Song Of The Day: J. Geils Band 'Love Stinks'!

J. Geil's Band cruised to #38 on the singles charts with "Love Stinks" in 1980.

The recent passing of guitarist John "J." Geils has reacquainted many with their copies of Freeze Frame and Monkey Island (!). For this writer, everything great about the band; the respect for R&B tradition, the campiness that was never too campy, and the desire to always go for broke, was condensed to its most essential 3:45.

Like the Romantics' "What I Like About You", whose moderate chart success upon initial release is completely non-indicative of the song's eventual popularity and cultural importance, "Love Stinks" popularity seems to have only grown stronger since its release in 1980.

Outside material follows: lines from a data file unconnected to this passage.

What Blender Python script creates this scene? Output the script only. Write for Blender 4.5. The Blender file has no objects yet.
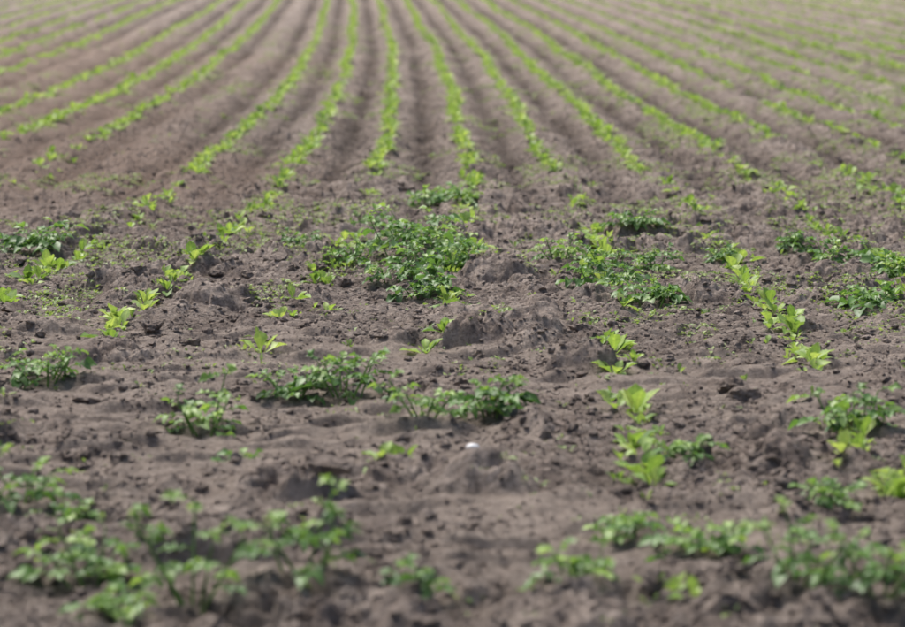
import bpy, math, numpy as np, time
T0=time.time()
rng=np.random.default_rng(7)
scene=bpy.context.scene

# ------------------------------------------------------------------ noise
def perlin(x,y,seed):
    r=np.random.default_rng(seed)
    perm=r.permutation(4096); g=r.random(4096)*2*np.pi
    gx=np.cos(g); gy=np.sin(g)
    xi=np.floor(x).astype(np.int64); yi=np.floor(y).astype(np.int64)
    xf=x-xi; yf=y-yi
    u=xf*xf*xf*(xf*(xf*6-15)+10); v=yf*yf*yf*(yf*(yf*6-15)+10)
    def gr(i,j):
        k=perm[(perm[(xi+i)&4095]+yi+j)&4095]
        return gx[k]*(xf-i)+gy[k]*(yf-j)
    a=gr(0,0); b=gr(1,0); c=gr(0,1); d=gr(1,1)
    return ((a+(b-a)*u)+((c+(d-c)*u)-(a+(b-a)*u))*v)*1.5
def domes(x,y,cell,seed,density):
    """rounded lumps, one per lattice cell with random radius"""
    r=np.random.default_rng(seed)
    perm=r.permutation(4096); jx=r.random(4096); jy=r.random(4096); rad=r.random(4096); on=r.random(4096)
    X=x/cell; Y=y/cell
    xi=np.floor(X).astype(np.int64); yi=np.floor(Y).astype(np.int64)
    out=np.zeros_like(x)
    for i in (-1,0,1):
        for j in (-1,0,1):
            k=perm[(perm[(xi+i)&4095]+yi+j)&4095]
            cx=xi+i+jx[k]; cy=yi+j+jy[k]
            R=(0.3+0.6*rad[k])*(on[k]<density)
            q=R*R-(X-cx)**2-(Y-cy)**2
            out=np.maximum(out,np.sqrt(np.maximum(q,0))*(0.5+0.5*jx[k]))
    return out*cell
def sstep(a,b,x):
    t=np.clip((x-a)/(b-a),0,1); return t*t*(3-2*t)

# ------------------------------------------------------------------ terrain
PD=[0,3.8,4.8,7.5,11.2,14.3,19.8,28,45,60,120,600]
PZ=[0.0,0.0,0.0,-.04,-.11,-.138,-.18,-.114,.105,.27,.6,.7]
CD=[0,3,3.85,4.8,5.65,6.65,7.5,9,11.2,14.1,19.8,28,45,60,100,200]
CX=[-.14,-.13,-.12,-.07,-.06,-.01,.015,.05,.098,.07,-.01,-.2,-.86,-1.55,-3.6,-9]
def smooth_interp(d,xs,ys):
    s=0
    for k,w in ((-.06,.25),(0,.5),(.06,.25)): s=s+w*np.interp(d*(1+k),xs,ys)
    return s
def base_z(x,y): return smooth_interp(y,PD,PZ)
def row_c(y): return smooth_interp(y,CD,CX)
SP=0.45
def track_mask(x,y):
    return sstep(3.5,4.2,y)*(1-sstep(6.6,7.2,y))*sstep(-.20,.08,perlin(x/1.1,y/.32,31)+.28*perlin(x/.16,y/.12,37)+.12)
def micro(x,y):
    x=np.asarray(x,float); y=np.asarray(y,float)
    wx=x+.022*perlin(x/.06,y/.06,11)+.010*perlin(x/.02,y/.02,13)
    wy=y+.022*perlin(x/.06,y/.06,12)+.010*perlin(x/.02,y/.02,14)
    rough=sstep(-.25,.35,perlin(x/.55,y/.45,21)+.5*perlin(x/.2,y/.2,22))
    track=track_mask(x,y)
    far=sstep(9,13,y)
    big=domes(wx,wy,.15,41,.38)*.55*rough*(1-.6*far)+domes(wx,wy,.075,42,.6)*.52*(.2+.8*rough)
    small=domes(wx,wy,.038,43,.8)*.58*(.6+.4*rough)+domes(wx,wy,.022,44,.85)*.6
    z=.016*perlin(x/.8,y/.8,1)+.014*perlin(x/.27,y/.27,2)+.006*perlin(x/.1,y/.1,3)+.004*perlin(x/.035,y/.035,4)+.003*perlin(x/.018,y/.018,5)
    z=z*(1-.25*track)+big*(1-.9*track)+small*(1-.7*track)
    ty=y+.06*perlin(x/.45,y/.45,35)+.014*perlin(x/.12,y/.12,38)+.008*perlin(x/.05,y/.05,36)
    tread=np.clip(np.sin(2*np.pi*ty/.135)*1.8,-1,1)*sstep(-.12,.18,perlin(x/.2,ty/.135,34)+.03)
    z=z+track*(.0125*tread+.010*perlin(x/.3,y/.10,32)+.004*perlin(x/.07,y/.05,39))
    ph=(x-row_c(y))/SP
    fur=np.cos(2*np.pi*ph)
    z=z+far*.015*fur - far*.018*np.exp(-((ph-np.round(ph+.5)+.5)/.12)**2)
    return z, track, rough
def gz(x,y): return base_z(np.asarray(y,float),np.asarray(y,float))+micro(x,y)[0]

def build_mesh(name,verts,faces_list,mats,attrs=None,smooth=True):
    me=bpy.data.meshes.new(name)
    verts=np.asarray(verts,np.float32)
    me.vertices.add(len(verts)); me.vertices.foreach_set('co',verts.ravel())
    n=sum(len(f) for f in faces_list); nl=sum(f.size for f in faces_list)
    me.loops.add(nl); me.polygons.add(n)
    me.loops.foreach_set('vertex_index',np.concatenate([f.ravel() for f in faces_list]).astype(np.int32))
    starts=[];s=0
    for f in faces_list:
        k=f.shape[1]; starts.append(s+np.arange(len(f))*k); s+=f.size
    me.polygons.foreach_set('loop_start',np.concatenate(starts).astype(np.int32))
    me.polygons.foreach_set('use_smooth',np.full(n,smooth))
    for m in mats: me.materials.append(m)
    if attrs:
        for k,a in attrs.items():
            at=me.attributes.new(k,'FLOAT','POINT'); at.data.foreach_set('value',np.asarray(a,np.float32))
    me.update(calc_edges=True)
    ob=bpy.data.objects.new(name,me); scene.collection.objects.link(ob)
    return ob

# ------------------------------------------------------------------ materials
def nmat(name):
    m=bpy.data.materials.new(name); m.use_nodes=True
    nt=m.node_tree; nt.nodes.clear(); return m,nt,nt.nodes,nt.links
def ramp(N,L,src,stops):
    r=N.new('ShaderNodeValToRGB'); L.new(src,r.inputs[0])
    e=r.color_ramp.elements
    while len(e)<len(stops): e.new(.5)
    for el,(p,c) in zip(e,stops):
        el.position=p; el.color=(c,c,c,1) if not isinstance(c,tuple) else (*c,1)
    return r.outputs[0]
def mix(N,L,f,a,b,mode='MIX'):
    m=N.new('ShaderNodeMix'); m.data_type='RGBA'; m.blend_type=mode
    for s,v in ((0,f),(6,a),(7,b)):
        if isinstance(v,(int,float)): m.inputs[s].default_value=v
        elif isinstance(v,tuple): m.inputs[s].default_value=(*v,1)
        else: L.new(v,m.inputs[s])
    return m.outputs[2]
def noise(N,L,co,scale,detail=4,rough=.55):
    n=N.new('ShaderNodeTexNoise'); n.inputs['Scale'].default_value=scale
    n.inputs['Detail'].default_value=detail; n.inputs['Roughness'].default_value=rough
    L.new(co,n.inputs['Vector']); return n.outputs[0]
def attr(N,name):
    a=N.new('ShaderNodeAttribute'); a.attribute_name=name; return a.outputs['Fac']

def soil_mat(name,use_attr=True):
    m,nt,N,L=nmat(name)
    out=N.new('ShaderNodeOutputMaterial'); p=N.new('ShaderNodeBsdfPrincipled')
    L.new(p.outputs[0],out.inputs[0]); p.inputs['Roughness'].default_value=.95
    p.inputs['Specular IOR Level'].default_value=.15
    co=N.new('ShaderNodeTexCoord').outputs['Object']
    moist=(.220,.176,.150); mid=(.335,.274,.235); dry=(.48,.402,.345)
    a=ramp(N,L,noise(N,L,co,2.2,6,.6),[(.38,0.),(.62,1.)])
    c=mix(N,L,a,moist,mid)
    b=ramp(N,L,noise(N,L,co,14,5,.65),[(.42,0.),(.66,1.)])
    c=mix(N,L,b,c,dry)
    g=ramp(N,L,noise(N,L,co,75,6,.8),[(.34,.40),(.5,1.0),(.66,1.5)])
    c=mix(N,L,1.0,c,g,'MULTIPLY')
    if use_attr:
        mt=N.new('ShaderNodeMath'); mt.operation='MULTIPLY'; mt.inputs[1].default_value=.5; L.new(attr(N,'track'),mt.inputs[0])
        c=mix(N,L,mt.outputs[0],c,(.45,.372,.312))
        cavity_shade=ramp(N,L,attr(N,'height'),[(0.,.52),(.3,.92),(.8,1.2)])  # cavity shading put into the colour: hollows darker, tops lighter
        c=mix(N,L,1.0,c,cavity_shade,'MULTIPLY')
        c=mix(N,L,attr(N,'brown'),c,(.36,.265,.208))
        c=mix(N,L,attr(N,'furrow_shade'),c,(.56,.54,.52),'MULTIPLY')
    L.new(c,p.inputs['Base Color'])
    bm=N.new('ShaderNodeBump'); bm.inputs['Strength'].default_value=1.; bm.inputs['Distance'].default_value=.011
    L.new(noise(N,L,co,130,6,.8),bm.inputs['Height'])
    b2=N.new('ShaderNodeBump'); b2.inputs['Strength'].default_value=.95; b2.inputs['Distance'].default_value=.030
    L.new(noise(N,L,co,36,6,.7),b2.inputs['Height']); L.new(b2.outputs[0],bm.inputs['Normal'])
    L.new(bm.outputs[0],p.inputs['Normal'])
    return m
def leaf_mat(name,dark,light,yellow,gloss=.5,spec=.4):
    m,nt,N,L=nmat(name)
    out=N.new('ShaderNodeOutputMaterial'); p=N.new('ShaderNodeBsdfPrincipled')
    p.inputs['Roughness'].default_value=gloss; p.inputs['Specular IOR Level'].default_value=spec
    t=attr(N,'tint')
    c=ramp(N,L,t,[(0.,dark),(.6,light),(1.,yellow)])
    co=N.new('ShaderNodeTexCoord').outputs['Object']
    g=ramp(N,L,noise(N,L,co,90,3,.6),[(.3,.8),(.7,1.2)])
    c=mix(N,L,1.0,c,g,'MULTIPLY')
    rib=ramp(N,L,attr(N,'rib'),[(0.,(1.35,1.25,1.2)),(.35,(1.,1.,1.))])
    c=mix(N,L,1.0,c,rib,'MULTIPLY')
    L.new(c,p.inputs['Base Color'])
    tr=N.new('ShaderNodeBsdfTranslucent')
    c2=mix(N,L,1.0,c,(1.35,1.4,.75),'MULTIPLY'); L.new(c2,tr.inputs['Color'])
    ms=N.new('ShaderNodeMixShader'); ms.inputs[0].default_value=.34
    L.new(p.outputs[0],ms.inputs[1]); L.new(tr.outputs[0],ms.inputs[2]); L.new(ms.outputs[0],out.inputs[0])
    return m
SOIL=soil_mat('soil'); CLOD=soil_mat('soil_clod',False)
BEET=leaf_mat('young_crop_leaf',(.12,.215,.055),(.26,.395,.095),(.41,.52,.17))
POT=leaf_mat('potato_leaf',(.046,.110,.038),(.130,.250,.070),(.31,.45,.13),.45,.4)
WEED=leaf_mat('weed_leaf',(.13,.20,.07),(.24,.34,.11),(.33,.42,.16))

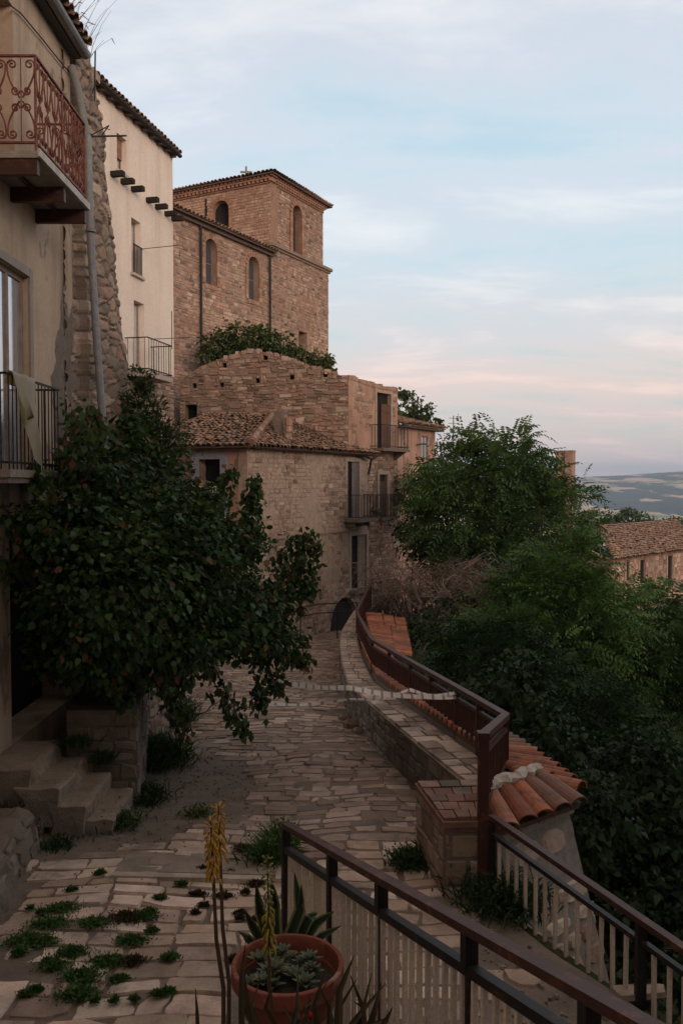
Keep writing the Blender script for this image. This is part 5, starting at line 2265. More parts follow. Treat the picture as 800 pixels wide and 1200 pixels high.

Sadly, Adam Sandler is at least partially responsible for this, as his use of the song in "The Wedding Singer" definitely gave it another shot in the arm in 1998.

What I always dug most about the band was that you could tell everything they did, or didn't do, was for the stage. That's where the band came alive. but also had the goods as a studio unit so that that who were discovering the band in concert wouldn't be underwhelmed by the sterile sound of the studio albums.

Truth be told, their live albums 'Live' Full House and Blow Your Face Out had the unenviable task of competing against already fiery studio versions.

A decade into their career, the band was still putting the pieces together one slab of R&B-infused rock at a time, but Love Stinks (the album) was the album that saw band members and co-producers Peter Wolf and Seth Justman finally tweak the formula to perfection.

The album's first single, "Come Back", received sizable AOR airplay, which, amazingly enough, led to Top 40 rotation as the single itself inched its way to #32, setting everything up properly for the slam dunk. When "Love Stinks" (the single) came out three months after the album's release, those who'd been on the fence before were suddenly reaching for their wallets.

Admittedly, "Love Stinks" is the sort of intensely hooky, playfully hokey, and undeniably immediate single that, for a lesser band, would become "THE song" for which they'd always be most remembered, but it wasn't even been the best-selling single on its respective album, stalling at #38.

It would enjoy quite the afterlife, however and, as luck would have it, the band still had a couple more tricks up their sleeve in 1981 when "Centerfold" and "Freeze Frame" both went Top 5 and their respective videos made the band a household name once and for all.